----- Records for the exercise

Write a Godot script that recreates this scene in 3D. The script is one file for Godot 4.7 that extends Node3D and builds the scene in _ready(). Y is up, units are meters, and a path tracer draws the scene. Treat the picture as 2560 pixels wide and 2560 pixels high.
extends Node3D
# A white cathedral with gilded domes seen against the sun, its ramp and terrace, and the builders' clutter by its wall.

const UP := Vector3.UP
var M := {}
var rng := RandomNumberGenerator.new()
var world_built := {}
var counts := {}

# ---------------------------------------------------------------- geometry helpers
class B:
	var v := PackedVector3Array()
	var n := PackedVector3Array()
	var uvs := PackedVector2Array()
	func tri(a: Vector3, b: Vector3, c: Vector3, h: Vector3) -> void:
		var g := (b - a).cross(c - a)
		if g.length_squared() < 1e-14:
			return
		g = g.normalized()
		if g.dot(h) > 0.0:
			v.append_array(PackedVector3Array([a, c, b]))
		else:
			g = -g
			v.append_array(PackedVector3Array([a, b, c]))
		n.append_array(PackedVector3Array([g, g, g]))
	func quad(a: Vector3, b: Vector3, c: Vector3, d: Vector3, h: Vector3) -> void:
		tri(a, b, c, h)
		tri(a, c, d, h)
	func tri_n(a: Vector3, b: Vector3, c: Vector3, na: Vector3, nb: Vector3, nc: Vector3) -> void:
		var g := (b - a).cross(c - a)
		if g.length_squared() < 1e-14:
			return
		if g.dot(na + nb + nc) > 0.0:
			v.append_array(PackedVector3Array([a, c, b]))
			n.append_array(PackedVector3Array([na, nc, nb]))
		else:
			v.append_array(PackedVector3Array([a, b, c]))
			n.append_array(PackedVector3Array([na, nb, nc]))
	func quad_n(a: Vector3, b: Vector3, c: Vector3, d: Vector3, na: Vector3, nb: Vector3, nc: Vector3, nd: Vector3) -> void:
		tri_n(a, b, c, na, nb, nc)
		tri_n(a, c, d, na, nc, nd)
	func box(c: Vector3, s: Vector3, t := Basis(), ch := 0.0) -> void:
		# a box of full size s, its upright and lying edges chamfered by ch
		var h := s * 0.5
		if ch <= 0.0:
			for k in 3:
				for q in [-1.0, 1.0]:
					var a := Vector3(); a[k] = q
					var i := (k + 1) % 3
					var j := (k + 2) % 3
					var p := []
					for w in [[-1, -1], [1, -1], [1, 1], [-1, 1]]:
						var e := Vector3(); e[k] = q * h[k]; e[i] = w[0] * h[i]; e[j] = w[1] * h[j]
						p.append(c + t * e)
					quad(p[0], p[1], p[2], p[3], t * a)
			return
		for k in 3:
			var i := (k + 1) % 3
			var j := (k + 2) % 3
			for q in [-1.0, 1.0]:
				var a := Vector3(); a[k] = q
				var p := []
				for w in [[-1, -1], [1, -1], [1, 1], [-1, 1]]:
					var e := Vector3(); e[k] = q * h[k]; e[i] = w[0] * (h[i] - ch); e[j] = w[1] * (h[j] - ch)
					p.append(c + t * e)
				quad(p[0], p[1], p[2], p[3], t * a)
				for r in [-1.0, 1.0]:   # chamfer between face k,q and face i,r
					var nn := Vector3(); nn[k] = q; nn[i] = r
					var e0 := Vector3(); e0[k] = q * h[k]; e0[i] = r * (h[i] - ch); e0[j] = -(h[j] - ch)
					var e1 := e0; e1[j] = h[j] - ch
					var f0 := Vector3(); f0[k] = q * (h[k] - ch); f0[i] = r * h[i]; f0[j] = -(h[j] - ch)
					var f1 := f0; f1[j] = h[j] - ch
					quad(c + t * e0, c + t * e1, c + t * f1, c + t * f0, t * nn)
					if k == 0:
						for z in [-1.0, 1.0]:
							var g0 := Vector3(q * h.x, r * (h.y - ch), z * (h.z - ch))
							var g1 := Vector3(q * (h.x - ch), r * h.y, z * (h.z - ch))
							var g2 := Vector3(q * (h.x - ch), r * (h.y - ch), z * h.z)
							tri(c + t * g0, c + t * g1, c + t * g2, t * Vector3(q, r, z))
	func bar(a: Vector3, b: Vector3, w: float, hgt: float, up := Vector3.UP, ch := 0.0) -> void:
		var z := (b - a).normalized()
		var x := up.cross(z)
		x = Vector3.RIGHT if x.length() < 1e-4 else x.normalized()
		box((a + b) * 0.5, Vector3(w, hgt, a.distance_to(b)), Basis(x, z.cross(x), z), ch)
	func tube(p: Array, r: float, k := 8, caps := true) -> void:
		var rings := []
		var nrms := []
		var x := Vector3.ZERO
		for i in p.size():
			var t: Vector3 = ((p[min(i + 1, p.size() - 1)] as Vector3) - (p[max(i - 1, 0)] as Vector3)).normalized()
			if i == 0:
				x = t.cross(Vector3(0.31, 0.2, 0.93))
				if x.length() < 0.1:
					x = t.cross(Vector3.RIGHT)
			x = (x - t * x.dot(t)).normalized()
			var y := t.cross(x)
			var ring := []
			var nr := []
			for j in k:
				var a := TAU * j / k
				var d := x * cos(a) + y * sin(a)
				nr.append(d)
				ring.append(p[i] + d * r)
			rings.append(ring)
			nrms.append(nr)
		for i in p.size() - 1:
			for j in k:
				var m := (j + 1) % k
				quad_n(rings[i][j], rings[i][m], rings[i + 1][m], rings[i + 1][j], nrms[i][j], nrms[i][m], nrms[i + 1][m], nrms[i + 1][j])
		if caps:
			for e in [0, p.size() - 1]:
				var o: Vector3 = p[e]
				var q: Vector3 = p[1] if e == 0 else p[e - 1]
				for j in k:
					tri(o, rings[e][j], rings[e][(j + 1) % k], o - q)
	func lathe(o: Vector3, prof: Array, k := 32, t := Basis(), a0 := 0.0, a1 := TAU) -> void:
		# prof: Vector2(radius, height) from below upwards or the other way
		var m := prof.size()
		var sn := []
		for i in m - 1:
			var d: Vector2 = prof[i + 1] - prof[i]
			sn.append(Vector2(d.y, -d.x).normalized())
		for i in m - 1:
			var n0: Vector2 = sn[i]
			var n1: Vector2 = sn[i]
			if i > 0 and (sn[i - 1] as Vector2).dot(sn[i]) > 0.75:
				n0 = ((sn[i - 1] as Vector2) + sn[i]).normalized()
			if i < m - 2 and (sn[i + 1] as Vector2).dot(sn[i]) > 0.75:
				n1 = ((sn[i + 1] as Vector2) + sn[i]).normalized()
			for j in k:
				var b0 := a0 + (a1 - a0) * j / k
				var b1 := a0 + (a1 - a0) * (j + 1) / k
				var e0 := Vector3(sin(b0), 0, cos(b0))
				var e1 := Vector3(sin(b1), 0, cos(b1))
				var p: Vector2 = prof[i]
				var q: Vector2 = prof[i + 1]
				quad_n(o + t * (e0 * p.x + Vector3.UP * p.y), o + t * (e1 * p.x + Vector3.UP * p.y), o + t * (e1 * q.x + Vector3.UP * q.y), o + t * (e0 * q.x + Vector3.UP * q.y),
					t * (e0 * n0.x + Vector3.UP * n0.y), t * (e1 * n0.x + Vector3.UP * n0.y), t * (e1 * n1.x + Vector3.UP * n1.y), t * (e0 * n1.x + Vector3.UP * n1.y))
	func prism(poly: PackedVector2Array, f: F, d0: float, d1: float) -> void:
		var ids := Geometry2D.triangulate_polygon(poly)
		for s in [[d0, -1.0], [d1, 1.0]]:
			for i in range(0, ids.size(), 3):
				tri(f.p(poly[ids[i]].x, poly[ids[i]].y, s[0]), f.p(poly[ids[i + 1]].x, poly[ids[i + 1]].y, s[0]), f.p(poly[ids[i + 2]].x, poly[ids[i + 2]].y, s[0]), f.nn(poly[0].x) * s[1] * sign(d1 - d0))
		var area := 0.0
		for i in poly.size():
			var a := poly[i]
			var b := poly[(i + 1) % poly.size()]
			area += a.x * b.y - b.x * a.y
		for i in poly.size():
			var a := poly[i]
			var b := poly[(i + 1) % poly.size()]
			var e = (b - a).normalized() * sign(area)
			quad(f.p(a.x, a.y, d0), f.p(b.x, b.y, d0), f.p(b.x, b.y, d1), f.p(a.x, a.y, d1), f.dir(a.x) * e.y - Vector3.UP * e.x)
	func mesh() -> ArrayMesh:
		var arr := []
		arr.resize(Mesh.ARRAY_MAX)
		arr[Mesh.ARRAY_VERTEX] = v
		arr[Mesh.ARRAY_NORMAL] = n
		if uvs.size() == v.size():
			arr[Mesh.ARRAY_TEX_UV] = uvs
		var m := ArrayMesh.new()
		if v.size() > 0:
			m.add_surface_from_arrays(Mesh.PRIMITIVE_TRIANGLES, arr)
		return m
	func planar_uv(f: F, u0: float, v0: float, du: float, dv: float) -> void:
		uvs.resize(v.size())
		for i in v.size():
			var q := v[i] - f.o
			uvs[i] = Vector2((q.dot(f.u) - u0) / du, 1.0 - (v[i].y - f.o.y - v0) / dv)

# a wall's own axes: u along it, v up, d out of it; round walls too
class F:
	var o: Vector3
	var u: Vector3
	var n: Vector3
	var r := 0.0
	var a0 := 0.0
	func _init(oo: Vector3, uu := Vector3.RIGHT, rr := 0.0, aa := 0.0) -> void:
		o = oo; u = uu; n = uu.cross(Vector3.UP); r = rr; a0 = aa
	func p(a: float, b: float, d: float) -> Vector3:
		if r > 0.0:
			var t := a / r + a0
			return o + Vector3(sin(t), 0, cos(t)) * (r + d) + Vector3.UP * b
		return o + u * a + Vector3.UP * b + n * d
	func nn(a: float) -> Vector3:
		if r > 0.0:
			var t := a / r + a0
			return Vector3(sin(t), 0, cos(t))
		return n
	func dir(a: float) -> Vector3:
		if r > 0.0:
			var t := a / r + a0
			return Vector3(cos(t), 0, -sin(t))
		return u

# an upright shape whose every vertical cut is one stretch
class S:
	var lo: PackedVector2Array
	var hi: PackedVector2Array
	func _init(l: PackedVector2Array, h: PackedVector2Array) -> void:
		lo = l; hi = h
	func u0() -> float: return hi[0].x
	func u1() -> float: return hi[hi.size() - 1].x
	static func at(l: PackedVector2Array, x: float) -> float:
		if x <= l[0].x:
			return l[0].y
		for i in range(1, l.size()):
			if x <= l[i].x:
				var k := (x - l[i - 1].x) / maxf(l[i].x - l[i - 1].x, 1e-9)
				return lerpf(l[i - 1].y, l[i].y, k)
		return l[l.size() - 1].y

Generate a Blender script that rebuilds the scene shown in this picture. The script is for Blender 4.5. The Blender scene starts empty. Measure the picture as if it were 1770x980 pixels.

----------

Exercise objective: From the listing, copy each line containing the word "script".

Exercise output:
Write a Godot script that recreates this scene in 3D. The script is one file for Godot 4.7 that extends Node3D and builds the scene in _ready(). Y is up, units are meters, and a path tracer draws the scene. Treat the picture as 2560 pixels wide and 2560 pixels high.
Generate a Blender script that rebuilds the scene shown in this picture. The script is for Blender 4.5. The Blender scene starts empty. Measure the picture as if it were 1770x980 pixels.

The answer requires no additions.